MinMax01 Design an open-top box.

Design an open-top box for maximum volume. The box is to be made from a square piece of material of dimension a. What size square should be cut from each corner to make the box?

The side of the square taken from each corner is x. After the corner pieces are removed, the box is formed by bending the sides along the lines indicated.

The defining equation is V = (a - 2x)² x.

The bottom of the box is a - 2x by a - 2x and the height is x. The a is a constant, making the equation for V one with only one variable, x.

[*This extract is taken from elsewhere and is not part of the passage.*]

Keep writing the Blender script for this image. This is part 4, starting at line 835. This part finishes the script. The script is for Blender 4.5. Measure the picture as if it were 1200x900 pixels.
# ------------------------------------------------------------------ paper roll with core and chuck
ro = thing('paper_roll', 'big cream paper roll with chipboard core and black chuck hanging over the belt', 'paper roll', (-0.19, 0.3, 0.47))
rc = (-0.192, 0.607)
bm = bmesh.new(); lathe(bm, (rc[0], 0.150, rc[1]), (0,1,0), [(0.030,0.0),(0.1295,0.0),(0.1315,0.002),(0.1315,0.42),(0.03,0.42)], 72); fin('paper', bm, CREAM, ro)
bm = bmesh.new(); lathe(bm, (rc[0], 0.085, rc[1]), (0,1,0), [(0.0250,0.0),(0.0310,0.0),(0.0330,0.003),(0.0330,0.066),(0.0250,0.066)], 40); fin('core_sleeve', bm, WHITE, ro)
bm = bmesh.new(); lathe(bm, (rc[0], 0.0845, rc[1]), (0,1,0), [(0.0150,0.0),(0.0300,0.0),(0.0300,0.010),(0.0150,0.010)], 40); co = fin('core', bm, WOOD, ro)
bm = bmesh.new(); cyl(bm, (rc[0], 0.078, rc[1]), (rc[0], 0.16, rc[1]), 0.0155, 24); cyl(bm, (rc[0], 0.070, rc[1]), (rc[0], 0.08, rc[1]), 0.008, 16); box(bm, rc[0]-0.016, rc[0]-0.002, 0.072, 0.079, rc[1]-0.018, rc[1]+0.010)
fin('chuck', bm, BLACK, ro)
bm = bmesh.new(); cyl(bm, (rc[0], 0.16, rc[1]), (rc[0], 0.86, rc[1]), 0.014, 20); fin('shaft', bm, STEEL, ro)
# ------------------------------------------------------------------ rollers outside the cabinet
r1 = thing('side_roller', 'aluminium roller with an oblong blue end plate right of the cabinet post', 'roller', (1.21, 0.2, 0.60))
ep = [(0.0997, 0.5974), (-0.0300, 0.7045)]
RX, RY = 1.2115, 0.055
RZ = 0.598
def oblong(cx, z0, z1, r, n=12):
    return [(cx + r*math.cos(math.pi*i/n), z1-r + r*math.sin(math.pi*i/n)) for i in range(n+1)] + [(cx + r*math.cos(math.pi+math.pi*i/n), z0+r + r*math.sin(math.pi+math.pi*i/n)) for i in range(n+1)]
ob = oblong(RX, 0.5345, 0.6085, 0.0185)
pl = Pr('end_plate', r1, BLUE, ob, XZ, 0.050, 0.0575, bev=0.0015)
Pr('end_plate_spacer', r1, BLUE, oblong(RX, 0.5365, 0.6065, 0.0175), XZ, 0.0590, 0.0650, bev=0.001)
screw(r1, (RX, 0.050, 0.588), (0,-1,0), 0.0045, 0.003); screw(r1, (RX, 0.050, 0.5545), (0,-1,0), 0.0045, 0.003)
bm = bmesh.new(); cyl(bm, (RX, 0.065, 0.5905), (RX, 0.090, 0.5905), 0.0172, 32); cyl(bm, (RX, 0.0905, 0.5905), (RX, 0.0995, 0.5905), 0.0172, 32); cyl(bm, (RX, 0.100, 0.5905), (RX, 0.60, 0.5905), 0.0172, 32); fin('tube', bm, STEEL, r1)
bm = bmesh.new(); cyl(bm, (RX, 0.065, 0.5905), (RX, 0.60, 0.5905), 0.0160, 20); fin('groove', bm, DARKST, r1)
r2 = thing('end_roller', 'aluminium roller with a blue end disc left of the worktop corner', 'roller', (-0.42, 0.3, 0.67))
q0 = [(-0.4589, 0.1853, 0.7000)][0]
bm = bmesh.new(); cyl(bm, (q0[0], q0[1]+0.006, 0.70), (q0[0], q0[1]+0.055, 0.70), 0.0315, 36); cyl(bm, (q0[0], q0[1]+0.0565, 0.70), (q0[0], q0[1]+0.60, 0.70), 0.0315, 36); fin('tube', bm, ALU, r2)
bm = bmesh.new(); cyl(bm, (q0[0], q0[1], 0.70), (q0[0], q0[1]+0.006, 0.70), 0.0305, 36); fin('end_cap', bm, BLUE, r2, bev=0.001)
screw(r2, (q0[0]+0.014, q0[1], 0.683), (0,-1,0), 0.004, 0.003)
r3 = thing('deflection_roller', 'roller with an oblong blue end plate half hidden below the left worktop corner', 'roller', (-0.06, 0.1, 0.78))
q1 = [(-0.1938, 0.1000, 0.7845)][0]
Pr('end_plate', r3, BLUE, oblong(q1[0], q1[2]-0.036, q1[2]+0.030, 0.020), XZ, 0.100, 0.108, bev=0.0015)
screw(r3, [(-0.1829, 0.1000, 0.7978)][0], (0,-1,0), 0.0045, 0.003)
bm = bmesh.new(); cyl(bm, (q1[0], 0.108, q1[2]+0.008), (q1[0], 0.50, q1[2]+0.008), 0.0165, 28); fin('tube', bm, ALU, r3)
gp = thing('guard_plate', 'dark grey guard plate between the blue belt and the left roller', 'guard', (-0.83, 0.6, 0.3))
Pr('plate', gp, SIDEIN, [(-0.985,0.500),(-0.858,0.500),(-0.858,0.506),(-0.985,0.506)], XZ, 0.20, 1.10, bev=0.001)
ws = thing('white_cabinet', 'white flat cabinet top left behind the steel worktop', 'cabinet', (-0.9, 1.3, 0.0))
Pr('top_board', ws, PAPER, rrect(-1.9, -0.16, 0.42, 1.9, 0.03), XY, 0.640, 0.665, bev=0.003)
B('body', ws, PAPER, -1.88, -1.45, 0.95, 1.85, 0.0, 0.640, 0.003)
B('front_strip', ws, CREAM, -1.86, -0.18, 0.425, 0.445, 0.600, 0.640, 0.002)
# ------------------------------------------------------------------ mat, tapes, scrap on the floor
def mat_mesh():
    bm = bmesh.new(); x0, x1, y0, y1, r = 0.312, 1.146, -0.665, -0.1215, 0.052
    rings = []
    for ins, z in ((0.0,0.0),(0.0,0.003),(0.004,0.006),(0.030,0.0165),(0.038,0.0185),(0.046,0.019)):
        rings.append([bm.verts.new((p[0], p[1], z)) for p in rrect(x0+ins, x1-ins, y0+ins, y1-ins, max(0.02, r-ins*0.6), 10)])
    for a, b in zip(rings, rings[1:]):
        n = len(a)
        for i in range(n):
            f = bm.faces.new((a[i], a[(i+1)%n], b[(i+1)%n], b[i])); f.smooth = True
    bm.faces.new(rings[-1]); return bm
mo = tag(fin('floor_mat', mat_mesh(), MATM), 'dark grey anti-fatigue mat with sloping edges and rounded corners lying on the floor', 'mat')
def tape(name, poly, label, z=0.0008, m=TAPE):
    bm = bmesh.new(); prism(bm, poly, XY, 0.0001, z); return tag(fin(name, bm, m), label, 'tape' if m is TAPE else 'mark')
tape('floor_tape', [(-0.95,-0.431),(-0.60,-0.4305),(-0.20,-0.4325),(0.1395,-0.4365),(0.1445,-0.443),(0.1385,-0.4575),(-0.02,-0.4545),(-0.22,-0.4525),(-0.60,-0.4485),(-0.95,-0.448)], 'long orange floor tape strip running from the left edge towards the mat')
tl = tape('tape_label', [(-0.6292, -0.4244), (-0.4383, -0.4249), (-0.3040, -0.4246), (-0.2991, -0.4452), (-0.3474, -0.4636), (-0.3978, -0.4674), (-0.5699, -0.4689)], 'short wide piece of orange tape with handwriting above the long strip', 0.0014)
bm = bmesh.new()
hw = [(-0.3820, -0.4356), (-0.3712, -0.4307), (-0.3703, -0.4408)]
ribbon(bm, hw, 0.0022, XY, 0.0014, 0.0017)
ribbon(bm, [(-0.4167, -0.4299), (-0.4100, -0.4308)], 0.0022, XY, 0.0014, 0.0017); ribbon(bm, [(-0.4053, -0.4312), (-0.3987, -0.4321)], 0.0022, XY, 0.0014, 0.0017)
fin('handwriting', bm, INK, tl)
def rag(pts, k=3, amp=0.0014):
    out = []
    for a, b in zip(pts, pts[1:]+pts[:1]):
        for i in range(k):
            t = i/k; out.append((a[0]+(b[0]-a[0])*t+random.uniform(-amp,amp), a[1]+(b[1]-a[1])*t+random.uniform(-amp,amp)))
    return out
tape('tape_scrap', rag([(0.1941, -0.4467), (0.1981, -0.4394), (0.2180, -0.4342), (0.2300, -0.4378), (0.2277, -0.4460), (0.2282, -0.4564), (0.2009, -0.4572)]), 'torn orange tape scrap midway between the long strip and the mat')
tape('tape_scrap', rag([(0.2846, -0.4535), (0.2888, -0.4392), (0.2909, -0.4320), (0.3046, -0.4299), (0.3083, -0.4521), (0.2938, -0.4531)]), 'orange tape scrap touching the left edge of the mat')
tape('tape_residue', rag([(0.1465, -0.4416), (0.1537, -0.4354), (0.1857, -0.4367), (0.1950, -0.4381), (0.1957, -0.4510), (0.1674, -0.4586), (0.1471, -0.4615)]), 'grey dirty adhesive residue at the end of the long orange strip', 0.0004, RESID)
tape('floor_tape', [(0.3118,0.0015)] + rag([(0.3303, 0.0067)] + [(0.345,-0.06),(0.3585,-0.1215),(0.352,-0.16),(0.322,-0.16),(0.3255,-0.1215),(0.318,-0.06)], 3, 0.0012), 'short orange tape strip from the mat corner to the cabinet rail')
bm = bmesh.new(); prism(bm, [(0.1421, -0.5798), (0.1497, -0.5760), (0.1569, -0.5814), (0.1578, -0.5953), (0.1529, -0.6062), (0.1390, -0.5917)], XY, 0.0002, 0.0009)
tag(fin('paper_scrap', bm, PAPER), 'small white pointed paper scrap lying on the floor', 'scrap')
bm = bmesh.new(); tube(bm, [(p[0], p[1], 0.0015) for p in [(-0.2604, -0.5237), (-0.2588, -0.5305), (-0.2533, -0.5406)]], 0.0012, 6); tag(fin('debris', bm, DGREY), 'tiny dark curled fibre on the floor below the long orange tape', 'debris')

Multiplying, we have the following:

V = (a² - 4ax + 4x²)x = 4x³ - 4ax² + a²x

Differentiate V, and set the derivative equal to zero to find the maxima and minima of the curve of V vs. x.

V' = 12x² - 8ax + a² = a² - 8ax + 12x² = (a - 6x)(a - 2x)

Setting V' = 0 produces values for x of a/6 and a/2. These are the maxima or minima. The value a/2 is obviously the minimum since this is a box of zero volume! The value a/6 must be the maximum. The second derivative test will tell for sure. The second derivative of V is V'' = 24x - 8a. At x = a/2, V'' = 12a - 8a = 4a (positive or minima), and at x = a/6, V'' = 4a - 8a = -4a (negative or maxima).

Maximum volume occurs when the square piece removed from the edge of the original square is one-sixth the length of the side.